Task requirements: Using the data below, output the first line and every line after it up to and including the line containing "return (f(r), f(g), f(b), 1)", exactly as written and with nothing added.
----- Provided material -----
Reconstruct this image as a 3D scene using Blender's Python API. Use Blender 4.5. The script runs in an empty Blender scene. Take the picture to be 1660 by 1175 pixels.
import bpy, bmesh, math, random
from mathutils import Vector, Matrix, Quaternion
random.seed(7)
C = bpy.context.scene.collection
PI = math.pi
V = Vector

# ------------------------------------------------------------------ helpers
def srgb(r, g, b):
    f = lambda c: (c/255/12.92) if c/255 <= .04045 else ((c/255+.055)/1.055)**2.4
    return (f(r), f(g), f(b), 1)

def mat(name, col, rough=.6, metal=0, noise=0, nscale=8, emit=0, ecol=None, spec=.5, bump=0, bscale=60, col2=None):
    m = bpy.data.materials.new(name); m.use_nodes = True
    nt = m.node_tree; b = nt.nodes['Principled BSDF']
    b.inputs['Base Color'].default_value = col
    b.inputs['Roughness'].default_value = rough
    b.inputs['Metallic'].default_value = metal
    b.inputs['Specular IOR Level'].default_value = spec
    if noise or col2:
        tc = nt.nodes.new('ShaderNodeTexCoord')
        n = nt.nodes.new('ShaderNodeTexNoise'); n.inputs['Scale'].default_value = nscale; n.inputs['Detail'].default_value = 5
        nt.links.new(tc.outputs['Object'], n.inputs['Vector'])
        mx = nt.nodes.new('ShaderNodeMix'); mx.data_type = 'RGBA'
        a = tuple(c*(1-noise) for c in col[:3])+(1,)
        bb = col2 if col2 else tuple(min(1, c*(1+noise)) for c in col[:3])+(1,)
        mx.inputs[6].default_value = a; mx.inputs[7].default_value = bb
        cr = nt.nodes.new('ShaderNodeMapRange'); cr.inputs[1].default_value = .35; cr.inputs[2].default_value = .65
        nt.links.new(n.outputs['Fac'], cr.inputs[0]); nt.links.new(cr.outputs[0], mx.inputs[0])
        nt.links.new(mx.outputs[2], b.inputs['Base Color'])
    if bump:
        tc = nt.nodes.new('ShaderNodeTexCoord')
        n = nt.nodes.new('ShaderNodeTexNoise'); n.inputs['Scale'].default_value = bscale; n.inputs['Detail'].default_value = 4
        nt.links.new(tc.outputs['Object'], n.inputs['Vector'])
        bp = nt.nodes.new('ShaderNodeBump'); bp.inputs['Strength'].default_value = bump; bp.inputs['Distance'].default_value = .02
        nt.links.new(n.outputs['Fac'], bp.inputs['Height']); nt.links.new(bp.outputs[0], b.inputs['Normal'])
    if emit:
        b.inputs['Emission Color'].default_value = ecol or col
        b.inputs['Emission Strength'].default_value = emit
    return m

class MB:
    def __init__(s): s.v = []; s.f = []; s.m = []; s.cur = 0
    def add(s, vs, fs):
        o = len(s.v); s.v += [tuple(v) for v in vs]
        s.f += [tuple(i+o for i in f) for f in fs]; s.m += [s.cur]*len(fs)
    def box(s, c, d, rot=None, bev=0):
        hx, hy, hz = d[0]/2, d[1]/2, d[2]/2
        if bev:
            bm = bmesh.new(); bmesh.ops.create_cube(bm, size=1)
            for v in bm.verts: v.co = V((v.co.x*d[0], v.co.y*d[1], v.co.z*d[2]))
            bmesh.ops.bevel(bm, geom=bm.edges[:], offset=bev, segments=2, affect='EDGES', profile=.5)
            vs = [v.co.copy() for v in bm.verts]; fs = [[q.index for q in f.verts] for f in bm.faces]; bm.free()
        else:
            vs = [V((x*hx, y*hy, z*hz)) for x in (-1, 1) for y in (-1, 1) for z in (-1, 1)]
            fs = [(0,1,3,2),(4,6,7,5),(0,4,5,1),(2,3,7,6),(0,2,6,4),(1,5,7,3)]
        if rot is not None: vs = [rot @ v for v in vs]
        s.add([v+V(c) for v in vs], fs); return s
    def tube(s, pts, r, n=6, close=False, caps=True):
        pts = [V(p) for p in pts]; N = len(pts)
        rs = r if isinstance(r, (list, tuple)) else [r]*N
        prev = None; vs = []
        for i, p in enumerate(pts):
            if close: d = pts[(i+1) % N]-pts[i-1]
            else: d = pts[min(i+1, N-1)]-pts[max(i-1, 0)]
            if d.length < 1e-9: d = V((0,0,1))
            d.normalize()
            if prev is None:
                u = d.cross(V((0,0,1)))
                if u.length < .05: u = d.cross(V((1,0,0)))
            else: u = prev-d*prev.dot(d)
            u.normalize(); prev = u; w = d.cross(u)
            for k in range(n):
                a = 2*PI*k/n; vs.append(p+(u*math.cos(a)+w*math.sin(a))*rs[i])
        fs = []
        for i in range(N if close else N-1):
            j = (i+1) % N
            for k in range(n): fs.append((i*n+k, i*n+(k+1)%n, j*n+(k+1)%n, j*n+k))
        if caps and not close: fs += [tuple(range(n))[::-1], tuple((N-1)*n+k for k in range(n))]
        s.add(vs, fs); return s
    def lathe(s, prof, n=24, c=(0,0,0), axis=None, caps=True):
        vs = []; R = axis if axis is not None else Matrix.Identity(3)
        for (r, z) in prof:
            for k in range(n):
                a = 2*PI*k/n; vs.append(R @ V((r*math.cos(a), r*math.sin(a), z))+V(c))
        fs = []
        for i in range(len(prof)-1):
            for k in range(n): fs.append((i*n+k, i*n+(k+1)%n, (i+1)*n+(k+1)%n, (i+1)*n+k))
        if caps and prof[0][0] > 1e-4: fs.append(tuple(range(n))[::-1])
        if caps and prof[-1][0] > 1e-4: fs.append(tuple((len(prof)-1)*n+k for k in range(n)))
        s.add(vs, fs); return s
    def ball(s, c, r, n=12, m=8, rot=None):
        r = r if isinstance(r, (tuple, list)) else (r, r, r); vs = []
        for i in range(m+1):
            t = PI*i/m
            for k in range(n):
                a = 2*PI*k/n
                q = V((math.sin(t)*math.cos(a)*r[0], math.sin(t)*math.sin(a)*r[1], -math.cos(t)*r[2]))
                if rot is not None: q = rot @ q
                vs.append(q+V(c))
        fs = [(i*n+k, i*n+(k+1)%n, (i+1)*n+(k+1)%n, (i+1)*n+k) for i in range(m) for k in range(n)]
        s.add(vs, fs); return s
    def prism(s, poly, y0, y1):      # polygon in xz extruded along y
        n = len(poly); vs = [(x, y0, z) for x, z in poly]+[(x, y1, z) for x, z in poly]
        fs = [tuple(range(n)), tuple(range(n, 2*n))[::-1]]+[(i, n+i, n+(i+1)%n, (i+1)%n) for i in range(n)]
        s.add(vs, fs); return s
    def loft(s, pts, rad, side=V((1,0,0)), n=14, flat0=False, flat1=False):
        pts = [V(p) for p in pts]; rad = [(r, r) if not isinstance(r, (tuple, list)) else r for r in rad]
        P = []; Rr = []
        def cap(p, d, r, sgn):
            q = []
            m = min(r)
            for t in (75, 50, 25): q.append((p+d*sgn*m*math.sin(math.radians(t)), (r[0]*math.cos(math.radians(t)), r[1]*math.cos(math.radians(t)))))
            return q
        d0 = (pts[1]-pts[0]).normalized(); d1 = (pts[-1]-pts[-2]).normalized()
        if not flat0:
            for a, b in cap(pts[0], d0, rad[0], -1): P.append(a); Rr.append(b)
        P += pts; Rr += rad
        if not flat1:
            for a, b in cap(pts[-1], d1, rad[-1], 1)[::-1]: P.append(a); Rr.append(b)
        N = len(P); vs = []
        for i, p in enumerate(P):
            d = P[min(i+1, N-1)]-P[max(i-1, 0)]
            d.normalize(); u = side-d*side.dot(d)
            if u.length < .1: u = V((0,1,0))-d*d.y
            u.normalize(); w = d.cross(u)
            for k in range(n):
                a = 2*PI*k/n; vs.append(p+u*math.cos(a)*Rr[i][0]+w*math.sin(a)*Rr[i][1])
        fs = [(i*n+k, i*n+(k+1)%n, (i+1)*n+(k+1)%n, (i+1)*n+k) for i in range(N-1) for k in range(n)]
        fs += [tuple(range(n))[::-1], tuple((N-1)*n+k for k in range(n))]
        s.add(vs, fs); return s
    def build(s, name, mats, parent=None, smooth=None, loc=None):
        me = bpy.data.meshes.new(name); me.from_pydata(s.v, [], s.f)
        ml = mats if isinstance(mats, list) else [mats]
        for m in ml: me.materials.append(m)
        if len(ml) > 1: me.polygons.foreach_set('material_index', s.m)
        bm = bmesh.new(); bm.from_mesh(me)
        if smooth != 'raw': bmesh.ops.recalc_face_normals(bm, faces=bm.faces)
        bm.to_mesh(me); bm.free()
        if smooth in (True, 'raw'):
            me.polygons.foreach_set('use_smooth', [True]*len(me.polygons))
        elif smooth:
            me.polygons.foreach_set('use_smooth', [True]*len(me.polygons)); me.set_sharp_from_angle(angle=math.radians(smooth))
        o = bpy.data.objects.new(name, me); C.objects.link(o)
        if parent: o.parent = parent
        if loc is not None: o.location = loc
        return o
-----
Task response:
Reconstruct this image as a 3D scene using Blender's Python API. Use Blender 4.5. The script runs in an empty Blender scene. Take the picture to be 1660 by 1175 pixels.
import bpy, bmesh, math, random
from mathutils import Vector, Matrix, Quaternion
random.seed(7)
C = bpy.context.scene.collection
PI = math.pi
V = Vector

# ------------------------------------------------------------------ helpers
def srgb(r, g, b):
    f = lambda c: (c/255/12.92) if c/255 <= .04045 else ((c/255+.055)/1.055)**2.4
    return (f(r), f(g), f(b), 1)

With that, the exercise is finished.